The required output is every line from the beginning of the entries below through the line that includes "rng = random.Random(11)", copied exactly.

########

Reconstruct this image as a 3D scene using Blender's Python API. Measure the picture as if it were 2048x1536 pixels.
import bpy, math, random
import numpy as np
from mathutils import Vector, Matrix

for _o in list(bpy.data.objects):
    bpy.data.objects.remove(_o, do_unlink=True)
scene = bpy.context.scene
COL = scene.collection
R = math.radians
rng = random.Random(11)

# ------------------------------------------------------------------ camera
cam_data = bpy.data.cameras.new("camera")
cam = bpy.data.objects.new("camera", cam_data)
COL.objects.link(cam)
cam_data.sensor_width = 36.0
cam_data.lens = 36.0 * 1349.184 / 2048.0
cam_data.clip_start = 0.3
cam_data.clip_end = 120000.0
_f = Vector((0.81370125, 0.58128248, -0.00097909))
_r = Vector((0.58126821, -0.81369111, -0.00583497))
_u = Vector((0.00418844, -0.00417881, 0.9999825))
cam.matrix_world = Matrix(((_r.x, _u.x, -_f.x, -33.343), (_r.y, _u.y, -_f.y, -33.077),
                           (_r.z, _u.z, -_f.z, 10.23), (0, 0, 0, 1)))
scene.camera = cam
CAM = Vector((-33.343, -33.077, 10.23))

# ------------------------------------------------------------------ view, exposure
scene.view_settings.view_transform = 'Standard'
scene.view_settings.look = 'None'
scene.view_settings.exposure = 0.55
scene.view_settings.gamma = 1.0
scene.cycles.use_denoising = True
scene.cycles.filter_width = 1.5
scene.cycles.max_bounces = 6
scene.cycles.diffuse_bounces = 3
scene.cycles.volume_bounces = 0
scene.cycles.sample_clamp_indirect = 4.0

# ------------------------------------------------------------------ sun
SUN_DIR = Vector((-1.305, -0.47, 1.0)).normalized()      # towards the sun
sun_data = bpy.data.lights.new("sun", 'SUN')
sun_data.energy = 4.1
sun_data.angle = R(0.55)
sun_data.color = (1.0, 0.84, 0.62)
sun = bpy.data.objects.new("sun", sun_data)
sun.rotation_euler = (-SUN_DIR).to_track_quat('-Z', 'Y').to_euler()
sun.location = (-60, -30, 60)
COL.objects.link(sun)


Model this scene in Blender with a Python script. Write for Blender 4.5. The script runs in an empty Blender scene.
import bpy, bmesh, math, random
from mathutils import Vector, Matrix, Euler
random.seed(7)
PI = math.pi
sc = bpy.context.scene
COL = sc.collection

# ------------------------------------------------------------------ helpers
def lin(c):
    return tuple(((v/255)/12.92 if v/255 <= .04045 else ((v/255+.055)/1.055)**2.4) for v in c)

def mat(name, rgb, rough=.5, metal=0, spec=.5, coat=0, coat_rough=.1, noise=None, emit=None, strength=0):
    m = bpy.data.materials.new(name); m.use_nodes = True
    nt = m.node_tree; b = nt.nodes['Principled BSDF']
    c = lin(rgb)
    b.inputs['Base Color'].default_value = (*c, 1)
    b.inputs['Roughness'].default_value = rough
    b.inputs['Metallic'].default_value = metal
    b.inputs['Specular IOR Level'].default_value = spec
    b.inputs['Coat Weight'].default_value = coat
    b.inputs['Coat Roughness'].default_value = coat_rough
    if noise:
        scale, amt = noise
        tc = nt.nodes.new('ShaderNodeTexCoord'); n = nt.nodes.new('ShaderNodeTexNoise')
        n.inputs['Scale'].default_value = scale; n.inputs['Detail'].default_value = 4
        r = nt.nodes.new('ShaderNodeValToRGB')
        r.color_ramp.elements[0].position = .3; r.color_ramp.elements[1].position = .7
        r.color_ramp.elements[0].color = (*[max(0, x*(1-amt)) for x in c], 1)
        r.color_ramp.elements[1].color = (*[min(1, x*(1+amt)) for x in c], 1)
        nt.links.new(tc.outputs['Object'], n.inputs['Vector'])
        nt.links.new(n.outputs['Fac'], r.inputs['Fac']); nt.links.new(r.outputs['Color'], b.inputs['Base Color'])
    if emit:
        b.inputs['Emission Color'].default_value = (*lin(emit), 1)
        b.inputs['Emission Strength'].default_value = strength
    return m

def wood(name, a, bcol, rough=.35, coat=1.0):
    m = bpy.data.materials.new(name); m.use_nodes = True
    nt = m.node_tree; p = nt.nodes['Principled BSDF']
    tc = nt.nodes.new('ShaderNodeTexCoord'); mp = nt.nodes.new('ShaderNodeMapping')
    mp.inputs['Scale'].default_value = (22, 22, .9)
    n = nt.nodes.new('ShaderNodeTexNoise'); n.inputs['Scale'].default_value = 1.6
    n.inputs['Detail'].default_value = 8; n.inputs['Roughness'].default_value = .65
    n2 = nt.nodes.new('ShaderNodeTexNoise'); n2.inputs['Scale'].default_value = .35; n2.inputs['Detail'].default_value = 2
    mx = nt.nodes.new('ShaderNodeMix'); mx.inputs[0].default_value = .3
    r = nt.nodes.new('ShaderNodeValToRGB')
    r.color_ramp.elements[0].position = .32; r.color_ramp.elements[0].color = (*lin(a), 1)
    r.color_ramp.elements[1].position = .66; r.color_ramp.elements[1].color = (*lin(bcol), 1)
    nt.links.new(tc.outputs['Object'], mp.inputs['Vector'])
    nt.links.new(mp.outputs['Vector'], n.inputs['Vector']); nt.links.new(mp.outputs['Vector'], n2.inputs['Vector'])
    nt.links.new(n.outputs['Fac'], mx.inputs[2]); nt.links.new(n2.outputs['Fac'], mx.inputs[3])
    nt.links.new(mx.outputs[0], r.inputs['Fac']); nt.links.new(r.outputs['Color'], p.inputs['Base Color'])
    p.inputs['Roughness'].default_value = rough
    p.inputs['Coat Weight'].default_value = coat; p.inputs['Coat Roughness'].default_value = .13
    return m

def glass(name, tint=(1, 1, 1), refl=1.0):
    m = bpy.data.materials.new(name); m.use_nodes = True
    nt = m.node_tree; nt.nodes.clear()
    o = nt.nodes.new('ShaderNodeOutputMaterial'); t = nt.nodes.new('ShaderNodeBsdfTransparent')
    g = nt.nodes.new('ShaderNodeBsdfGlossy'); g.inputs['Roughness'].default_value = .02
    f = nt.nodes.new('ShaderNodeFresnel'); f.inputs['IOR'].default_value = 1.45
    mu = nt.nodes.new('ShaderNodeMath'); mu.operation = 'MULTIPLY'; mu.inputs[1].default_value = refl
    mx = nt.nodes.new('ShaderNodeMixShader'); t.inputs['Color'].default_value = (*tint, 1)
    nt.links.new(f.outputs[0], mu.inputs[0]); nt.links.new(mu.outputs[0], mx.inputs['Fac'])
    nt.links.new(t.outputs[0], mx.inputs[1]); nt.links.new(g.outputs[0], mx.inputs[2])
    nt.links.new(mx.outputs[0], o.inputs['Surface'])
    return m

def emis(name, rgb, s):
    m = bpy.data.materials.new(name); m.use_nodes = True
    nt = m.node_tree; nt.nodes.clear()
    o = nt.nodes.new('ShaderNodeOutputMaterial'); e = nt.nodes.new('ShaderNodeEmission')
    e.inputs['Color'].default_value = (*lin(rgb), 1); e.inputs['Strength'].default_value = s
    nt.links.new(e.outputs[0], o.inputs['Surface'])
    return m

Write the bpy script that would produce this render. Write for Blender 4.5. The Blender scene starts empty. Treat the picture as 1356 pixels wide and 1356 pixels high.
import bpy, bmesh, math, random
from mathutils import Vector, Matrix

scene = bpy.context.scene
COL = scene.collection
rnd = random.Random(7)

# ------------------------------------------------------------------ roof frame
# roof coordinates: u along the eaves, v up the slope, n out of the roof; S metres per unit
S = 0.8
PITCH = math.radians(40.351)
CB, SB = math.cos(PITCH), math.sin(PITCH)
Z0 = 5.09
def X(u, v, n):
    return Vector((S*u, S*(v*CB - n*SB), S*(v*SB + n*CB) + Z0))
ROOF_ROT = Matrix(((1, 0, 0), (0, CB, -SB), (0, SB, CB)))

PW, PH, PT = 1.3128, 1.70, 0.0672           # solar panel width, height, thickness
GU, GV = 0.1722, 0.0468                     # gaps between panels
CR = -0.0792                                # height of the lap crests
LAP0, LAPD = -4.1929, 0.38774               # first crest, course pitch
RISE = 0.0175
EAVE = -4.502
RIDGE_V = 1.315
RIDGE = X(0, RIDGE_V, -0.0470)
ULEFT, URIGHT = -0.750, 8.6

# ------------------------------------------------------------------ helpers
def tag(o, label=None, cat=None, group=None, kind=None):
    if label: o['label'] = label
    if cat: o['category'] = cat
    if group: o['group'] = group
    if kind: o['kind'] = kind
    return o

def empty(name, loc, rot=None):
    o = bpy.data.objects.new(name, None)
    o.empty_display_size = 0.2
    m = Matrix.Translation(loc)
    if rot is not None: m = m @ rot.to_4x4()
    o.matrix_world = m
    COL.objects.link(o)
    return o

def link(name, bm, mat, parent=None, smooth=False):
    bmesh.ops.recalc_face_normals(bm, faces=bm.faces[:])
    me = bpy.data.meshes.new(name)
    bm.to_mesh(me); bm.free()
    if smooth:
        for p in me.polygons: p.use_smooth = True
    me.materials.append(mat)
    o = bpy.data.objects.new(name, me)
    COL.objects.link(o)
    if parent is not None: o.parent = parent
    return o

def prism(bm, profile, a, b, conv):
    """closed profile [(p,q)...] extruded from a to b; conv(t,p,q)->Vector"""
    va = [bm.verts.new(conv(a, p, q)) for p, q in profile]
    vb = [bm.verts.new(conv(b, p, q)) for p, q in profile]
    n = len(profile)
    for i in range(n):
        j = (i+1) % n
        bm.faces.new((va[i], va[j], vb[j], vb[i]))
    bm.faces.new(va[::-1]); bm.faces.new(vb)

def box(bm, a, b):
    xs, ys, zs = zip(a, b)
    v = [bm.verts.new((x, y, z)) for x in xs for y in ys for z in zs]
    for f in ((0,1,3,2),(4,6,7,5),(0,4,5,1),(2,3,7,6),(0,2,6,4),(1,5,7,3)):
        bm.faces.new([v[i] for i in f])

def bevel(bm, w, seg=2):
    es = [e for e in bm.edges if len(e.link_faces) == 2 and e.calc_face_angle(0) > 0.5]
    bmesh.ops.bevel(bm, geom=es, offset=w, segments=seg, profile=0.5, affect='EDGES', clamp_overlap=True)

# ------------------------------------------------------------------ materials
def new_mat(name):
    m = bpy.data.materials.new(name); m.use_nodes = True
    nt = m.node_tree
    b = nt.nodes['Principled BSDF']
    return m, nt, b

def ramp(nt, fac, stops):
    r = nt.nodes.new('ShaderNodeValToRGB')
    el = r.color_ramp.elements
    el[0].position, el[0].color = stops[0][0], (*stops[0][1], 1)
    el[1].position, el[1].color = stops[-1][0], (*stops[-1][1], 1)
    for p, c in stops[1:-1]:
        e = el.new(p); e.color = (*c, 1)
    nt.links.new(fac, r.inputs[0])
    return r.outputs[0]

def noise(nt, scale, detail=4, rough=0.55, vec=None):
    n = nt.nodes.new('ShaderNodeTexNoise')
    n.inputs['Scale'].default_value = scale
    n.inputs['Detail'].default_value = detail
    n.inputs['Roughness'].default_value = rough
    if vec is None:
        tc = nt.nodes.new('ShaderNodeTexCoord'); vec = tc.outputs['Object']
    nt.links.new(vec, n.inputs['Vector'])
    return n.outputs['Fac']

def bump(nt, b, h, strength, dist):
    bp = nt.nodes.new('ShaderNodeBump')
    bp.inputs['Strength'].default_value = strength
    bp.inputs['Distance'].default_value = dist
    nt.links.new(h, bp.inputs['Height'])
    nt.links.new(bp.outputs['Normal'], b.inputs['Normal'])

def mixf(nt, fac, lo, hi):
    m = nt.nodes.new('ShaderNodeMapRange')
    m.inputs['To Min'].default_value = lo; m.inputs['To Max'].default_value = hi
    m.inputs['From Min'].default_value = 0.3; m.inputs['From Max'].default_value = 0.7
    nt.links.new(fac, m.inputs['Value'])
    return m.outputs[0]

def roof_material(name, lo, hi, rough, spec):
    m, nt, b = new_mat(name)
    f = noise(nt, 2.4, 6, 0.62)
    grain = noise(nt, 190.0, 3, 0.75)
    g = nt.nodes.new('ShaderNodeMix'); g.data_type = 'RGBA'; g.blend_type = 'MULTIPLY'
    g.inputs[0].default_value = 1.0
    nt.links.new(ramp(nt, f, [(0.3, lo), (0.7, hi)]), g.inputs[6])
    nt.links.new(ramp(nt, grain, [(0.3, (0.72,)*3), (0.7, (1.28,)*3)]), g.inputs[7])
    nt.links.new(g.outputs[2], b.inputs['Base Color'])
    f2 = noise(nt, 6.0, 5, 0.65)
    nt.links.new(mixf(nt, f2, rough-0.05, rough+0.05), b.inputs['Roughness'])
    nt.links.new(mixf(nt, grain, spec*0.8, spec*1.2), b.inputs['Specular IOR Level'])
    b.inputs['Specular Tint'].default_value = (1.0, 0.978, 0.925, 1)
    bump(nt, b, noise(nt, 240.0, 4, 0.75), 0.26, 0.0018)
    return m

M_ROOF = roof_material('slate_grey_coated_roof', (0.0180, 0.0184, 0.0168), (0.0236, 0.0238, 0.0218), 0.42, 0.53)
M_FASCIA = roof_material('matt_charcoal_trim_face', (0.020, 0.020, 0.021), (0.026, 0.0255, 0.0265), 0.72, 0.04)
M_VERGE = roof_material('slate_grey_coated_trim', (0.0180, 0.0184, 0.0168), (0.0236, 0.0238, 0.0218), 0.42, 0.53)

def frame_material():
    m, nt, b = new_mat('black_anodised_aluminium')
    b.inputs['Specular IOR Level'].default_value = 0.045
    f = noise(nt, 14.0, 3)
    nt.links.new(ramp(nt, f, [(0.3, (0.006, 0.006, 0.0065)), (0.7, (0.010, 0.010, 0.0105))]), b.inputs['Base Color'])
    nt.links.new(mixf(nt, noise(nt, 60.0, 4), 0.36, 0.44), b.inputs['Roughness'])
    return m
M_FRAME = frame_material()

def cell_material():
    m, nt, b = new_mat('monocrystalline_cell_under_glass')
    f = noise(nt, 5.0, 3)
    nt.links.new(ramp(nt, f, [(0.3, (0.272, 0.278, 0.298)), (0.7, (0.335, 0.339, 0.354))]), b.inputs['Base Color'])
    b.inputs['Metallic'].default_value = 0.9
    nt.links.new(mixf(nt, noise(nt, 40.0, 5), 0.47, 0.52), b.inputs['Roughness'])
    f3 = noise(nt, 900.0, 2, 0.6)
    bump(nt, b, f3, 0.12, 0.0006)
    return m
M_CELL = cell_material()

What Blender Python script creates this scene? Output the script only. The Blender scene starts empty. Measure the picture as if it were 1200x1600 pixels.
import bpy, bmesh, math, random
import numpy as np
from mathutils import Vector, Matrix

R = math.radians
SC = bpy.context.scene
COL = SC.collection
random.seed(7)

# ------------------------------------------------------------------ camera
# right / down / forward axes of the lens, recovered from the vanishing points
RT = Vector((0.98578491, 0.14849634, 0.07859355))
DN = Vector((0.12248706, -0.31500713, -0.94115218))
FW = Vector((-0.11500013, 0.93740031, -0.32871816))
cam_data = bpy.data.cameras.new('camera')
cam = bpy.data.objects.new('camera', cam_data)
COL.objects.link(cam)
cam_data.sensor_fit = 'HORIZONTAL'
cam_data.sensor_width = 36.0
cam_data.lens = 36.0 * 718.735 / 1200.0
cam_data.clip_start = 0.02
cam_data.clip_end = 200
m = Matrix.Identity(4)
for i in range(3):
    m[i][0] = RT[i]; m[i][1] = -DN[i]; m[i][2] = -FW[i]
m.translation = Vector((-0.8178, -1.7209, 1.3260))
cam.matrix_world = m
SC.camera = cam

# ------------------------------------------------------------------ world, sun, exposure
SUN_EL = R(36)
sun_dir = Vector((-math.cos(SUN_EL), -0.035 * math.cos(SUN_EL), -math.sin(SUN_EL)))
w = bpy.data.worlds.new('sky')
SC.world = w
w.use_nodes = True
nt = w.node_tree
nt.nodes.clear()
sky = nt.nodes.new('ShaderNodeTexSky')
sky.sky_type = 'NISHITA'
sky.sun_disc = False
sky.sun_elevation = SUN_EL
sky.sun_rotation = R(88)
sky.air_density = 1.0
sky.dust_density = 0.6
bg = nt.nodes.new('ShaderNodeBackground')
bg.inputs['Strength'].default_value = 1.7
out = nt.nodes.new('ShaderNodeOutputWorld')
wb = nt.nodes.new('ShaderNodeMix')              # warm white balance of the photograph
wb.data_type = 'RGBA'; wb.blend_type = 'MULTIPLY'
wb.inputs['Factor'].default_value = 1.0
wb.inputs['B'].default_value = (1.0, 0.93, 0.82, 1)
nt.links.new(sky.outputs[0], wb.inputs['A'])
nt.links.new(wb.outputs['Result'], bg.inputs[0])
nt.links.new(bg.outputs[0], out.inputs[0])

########

* _RESULT FOR THIS EXERCISE_
Reconstruct this image as a 3D scene using Blender's Python API. Measure the picture as if it were 2048x1536 pixels.
import bpy, math, random
import numpy as np
from mathutils import Vector, Matrix

for _o in list(bpy.data.objects):
    bpy.data.objects.remove(_o, do_unlink=True)
scene = bpy.context.scene
COL = scene.collection
R = math.radians
rng = random.Random(11)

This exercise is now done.